Wasser bedeckt mehr als 70 Prozent der Erdoberfläche, aber nur
2,6 Prozent
davon ist Süßwasser. Das lebensnotwendige Gut ist
gefährlich ungleich
verteilt. Der Klimawandel
verschärft die prekäre Lage
und politische
Kurzsichtigkeit macht es oft vielerorts schwer, die kostbare Ressource
nachhaltig zu schützen. Fünfzehn
Weltreporter brechen auf, um die Krisensituationen, die
Wassermangel
oder auch
-überfluss bewirken, in ausgewählten Ländern
rund um den Globus zu
untersuchen. Sie berichten vom Kampf gegen die Fluten in den
Niederlanden, von
folgenschweren Versäumnissen der jemenitischen Regierung und
von Hoffnung
versprechenden Lösungsansätzen regionaler
Behörden in Ägypten. Sie schildern
den verzweifelten Kampf der Armen in Südafrika gegen den
Machtmissbrauch der
Wasserwirtschaft, erzählen von Ingenieuren in Ländern
wie den USA, China oder
Indonesien, die versuchen, mit moderner Technik gegen Trinkwassermangel
und
Überschwemmungen anzukommen.

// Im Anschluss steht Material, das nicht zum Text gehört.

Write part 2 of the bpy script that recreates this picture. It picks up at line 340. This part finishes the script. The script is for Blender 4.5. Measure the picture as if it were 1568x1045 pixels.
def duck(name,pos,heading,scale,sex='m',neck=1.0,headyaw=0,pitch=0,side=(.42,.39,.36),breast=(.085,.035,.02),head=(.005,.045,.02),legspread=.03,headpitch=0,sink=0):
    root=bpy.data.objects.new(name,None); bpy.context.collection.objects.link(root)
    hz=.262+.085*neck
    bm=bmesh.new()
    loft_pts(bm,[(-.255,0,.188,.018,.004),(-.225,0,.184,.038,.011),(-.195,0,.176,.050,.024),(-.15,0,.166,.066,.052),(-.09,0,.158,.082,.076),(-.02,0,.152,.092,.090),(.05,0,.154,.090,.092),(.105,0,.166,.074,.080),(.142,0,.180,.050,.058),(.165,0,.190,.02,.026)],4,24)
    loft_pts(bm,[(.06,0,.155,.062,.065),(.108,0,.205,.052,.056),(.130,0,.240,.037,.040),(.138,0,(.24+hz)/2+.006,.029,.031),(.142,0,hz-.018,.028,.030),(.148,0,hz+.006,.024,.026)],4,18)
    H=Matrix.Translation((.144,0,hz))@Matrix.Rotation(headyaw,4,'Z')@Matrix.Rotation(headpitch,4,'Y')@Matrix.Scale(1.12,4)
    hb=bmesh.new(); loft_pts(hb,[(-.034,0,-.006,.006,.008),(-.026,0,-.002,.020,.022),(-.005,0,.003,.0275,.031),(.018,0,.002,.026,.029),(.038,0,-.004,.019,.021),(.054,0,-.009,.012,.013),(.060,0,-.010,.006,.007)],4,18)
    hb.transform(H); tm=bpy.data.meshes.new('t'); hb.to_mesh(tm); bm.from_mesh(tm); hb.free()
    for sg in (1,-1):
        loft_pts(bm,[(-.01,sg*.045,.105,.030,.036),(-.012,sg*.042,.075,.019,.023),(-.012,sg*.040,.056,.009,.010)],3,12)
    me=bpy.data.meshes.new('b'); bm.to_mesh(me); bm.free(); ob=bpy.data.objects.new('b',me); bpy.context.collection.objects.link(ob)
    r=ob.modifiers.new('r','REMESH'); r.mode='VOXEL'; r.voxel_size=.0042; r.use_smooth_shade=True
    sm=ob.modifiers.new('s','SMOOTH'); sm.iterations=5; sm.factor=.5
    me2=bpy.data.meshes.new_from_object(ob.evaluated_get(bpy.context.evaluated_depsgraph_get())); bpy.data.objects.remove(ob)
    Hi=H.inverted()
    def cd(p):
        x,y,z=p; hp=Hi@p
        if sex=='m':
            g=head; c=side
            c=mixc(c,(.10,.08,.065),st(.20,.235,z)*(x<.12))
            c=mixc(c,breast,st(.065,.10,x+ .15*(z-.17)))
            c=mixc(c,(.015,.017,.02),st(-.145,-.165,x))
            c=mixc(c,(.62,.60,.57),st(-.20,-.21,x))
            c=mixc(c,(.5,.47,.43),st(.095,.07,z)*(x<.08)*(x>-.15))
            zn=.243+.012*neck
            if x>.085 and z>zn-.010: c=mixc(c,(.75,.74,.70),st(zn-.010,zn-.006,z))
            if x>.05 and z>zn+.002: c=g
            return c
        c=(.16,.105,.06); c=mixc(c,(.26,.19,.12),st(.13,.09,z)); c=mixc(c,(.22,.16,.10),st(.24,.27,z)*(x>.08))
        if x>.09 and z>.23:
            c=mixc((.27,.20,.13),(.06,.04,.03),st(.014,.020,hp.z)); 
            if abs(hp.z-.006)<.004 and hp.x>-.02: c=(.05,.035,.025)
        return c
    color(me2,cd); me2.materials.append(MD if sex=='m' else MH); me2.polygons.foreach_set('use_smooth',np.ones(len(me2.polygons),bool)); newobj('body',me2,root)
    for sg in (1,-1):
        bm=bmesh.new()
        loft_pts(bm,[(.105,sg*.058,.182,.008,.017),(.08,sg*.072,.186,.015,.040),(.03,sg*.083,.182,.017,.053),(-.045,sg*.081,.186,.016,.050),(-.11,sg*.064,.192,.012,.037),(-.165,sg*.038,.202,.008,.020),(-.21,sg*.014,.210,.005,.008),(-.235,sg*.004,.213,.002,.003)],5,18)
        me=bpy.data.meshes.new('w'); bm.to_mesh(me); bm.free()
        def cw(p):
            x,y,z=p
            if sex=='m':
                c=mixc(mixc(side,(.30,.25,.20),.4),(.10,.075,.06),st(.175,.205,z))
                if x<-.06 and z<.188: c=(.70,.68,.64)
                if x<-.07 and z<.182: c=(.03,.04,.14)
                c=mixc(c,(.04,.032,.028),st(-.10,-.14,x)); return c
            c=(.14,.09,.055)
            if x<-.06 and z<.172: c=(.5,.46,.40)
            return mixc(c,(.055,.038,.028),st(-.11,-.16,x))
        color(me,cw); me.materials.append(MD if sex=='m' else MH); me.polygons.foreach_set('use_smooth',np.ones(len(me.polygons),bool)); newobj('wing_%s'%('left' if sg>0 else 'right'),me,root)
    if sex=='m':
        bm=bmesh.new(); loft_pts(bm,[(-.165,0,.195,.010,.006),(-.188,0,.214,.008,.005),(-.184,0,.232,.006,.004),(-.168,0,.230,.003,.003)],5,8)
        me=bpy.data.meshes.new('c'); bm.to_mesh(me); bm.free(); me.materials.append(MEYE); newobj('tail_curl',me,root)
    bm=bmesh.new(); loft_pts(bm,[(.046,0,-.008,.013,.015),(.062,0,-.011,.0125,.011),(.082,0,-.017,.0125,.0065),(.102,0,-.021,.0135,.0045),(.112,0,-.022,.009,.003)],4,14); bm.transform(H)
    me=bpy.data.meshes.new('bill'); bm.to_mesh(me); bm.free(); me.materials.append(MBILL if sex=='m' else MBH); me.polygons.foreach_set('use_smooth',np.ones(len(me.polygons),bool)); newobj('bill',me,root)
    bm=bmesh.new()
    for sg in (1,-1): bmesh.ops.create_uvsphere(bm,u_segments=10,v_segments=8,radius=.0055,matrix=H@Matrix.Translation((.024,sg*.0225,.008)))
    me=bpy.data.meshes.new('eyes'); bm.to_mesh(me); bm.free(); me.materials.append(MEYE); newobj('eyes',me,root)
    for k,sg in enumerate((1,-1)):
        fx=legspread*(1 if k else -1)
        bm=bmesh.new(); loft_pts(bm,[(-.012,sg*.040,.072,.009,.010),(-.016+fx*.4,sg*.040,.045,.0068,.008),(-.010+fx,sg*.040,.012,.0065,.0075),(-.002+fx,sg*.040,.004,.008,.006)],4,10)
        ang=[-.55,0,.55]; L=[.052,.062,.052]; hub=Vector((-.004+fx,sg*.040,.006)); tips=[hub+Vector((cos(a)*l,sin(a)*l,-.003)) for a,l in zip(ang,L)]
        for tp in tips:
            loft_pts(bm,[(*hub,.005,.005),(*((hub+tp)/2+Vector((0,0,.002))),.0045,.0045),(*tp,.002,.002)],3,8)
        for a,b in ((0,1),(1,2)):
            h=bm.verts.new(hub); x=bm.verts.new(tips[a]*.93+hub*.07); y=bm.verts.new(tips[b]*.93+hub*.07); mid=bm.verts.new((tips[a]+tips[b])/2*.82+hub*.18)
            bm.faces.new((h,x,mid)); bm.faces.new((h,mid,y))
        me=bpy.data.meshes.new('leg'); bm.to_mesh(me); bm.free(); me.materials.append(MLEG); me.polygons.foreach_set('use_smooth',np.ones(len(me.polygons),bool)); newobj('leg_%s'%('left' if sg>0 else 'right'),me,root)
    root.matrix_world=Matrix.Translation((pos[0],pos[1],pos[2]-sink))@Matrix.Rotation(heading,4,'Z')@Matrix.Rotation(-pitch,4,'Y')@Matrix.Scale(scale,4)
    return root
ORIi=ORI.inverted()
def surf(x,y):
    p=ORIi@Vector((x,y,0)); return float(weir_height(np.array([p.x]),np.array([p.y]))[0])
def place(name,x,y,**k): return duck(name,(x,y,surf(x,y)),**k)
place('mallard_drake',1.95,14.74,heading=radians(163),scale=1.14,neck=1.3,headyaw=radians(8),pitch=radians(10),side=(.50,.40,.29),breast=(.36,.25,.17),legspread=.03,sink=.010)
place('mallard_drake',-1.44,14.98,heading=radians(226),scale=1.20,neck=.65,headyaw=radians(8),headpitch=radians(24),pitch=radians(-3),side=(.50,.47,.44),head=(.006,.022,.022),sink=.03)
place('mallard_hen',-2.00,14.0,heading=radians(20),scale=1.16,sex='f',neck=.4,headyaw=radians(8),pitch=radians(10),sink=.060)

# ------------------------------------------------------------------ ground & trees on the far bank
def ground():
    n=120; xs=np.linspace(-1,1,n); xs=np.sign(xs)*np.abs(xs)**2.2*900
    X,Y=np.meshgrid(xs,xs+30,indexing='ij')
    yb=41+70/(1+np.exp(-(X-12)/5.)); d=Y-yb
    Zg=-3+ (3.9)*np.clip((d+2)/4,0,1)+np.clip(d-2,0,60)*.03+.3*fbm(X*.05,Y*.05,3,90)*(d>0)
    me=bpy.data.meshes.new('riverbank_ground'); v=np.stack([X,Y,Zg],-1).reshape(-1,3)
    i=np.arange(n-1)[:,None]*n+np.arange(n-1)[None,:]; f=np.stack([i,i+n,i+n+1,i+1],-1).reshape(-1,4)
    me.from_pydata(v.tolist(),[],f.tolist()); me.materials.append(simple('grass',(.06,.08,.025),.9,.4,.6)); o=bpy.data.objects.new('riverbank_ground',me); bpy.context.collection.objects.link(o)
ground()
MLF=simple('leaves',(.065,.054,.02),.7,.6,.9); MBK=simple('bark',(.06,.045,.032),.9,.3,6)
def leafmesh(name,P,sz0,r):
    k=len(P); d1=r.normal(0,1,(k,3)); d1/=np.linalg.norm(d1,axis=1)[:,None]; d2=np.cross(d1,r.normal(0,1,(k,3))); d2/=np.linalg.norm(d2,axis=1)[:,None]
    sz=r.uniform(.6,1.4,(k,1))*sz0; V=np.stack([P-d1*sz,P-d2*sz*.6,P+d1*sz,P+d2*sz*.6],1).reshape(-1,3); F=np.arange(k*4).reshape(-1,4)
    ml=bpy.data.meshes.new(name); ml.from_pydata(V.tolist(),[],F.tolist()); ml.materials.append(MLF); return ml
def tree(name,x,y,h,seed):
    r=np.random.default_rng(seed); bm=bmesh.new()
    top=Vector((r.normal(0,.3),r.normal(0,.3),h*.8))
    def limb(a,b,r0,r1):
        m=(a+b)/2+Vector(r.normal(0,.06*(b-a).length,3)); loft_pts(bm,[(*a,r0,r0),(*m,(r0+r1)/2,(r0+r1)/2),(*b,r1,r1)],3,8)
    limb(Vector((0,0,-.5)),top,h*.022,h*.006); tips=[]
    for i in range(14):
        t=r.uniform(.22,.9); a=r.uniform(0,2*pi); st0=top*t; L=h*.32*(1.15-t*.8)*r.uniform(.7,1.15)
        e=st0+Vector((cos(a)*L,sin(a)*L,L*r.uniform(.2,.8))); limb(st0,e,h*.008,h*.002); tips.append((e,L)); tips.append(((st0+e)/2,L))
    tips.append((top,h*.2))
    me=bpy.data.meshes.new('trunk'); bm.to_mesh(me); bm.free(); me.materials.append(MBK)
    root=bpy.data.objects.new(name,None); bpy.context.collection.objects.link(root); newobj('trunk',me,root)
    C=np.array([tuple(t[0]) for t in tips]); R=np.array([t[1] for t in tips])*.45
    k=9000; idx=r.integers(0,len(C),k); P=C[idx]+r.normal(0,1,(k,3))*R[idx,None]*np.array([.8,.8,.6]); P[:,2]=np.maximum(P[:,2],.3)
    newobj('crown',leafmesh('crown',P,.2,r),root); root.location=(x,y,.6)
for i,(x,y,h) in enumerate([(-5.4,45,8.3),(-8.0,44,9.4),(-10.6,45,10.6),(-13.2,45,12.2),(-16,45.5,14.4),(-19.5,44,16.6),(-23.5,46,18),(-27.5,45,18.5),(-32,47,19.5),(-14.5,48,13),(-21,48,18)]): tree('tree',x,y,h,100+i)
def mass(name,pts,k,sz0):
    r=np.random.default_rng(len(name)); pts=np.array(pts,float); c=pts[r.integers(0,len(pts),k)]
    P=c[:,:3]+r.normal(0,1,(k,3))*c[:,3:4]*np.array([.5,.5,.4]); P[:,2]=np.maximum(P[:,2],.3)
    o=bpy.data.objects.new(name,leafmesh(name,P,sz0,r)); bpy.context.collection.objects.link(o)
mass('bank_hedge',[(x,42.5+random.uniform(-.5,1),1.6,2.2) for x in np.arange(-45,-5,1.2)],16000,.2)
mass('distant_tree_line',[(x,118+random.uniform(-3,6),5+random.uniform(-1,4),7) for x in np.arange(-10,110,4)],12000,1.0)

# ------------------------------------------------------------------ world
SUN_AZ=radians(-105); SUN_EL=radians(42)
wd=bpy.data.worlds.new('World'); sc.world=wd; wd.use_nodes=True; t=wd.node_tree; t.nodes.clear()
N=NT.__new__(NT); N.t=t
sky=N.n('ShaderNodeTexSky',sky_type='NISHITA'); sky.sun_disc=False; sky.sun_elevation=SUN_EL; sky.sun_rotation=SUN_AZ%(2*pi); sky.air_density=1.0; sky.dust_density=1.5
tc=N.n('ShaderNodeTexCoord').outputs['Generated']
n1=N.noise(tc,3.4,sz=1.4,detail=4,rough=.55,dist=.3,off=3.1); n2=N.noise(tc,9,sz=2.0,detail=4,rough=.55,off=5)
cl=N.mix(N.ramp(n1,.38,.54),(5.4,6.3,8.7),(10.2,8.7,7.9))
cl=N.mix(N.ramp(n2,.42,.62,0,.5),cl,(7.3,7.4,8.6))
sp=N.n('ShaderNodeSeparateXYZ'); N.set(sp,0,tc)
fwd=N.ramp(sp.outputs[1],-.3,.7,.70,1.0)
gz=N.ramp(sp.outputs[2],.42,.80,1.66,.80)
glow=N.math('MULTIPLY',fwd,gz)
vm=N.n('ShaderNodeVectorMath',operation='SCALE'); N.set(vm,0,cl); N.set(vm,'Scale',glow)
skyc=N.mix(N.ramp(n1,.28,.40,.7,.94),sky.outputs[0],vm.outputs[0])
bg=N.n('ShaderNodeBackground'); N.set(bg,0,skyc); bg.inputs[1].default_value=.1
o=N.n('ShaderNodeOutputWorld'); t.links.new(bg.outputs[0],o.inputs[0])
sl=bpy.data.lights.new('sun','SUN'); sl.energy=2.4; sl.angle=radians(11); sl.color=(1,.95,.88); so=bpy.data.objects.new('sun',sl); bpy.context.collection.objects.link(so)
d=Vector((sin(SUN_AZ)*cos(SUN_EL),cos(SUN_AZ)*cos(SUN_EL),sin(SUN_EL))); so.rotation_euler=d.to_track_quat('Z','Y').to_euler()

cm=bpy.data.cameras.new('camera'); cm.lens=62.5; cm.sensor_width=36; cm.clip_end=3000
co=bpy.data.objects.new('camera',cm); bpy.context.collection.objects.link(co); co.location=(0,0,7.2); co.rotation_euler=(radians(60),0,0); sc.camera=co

Sie besuchen Wissenschaftler in
den Philippinen,
wo fieberhaft nach einem Reiskorn geforscht wird, das extremer
Trockenheit
ebenso widersteht wie wochenlangen Überschwemmungen.
Während die Weltreporter
von den einzelnen Brennpunkten der Erde informieren, richtet der
Wasser- und
Klimaexperte Pavel Kabat, ehemaliger Wissenschaftsdirektor der UNESCO,
den Blick
auf die globale Bedeutung und den immensen Machtfaktor der Wasserfrage:
Nur
nationenübergreifende politische als auch technische Modelle
können
sicherstellen, dass die gesamte Menschheit ausreichend mit Wasser
versorgt wird.
Ansonsten verspielen wir die Chance auf eine friedliche Zukunft.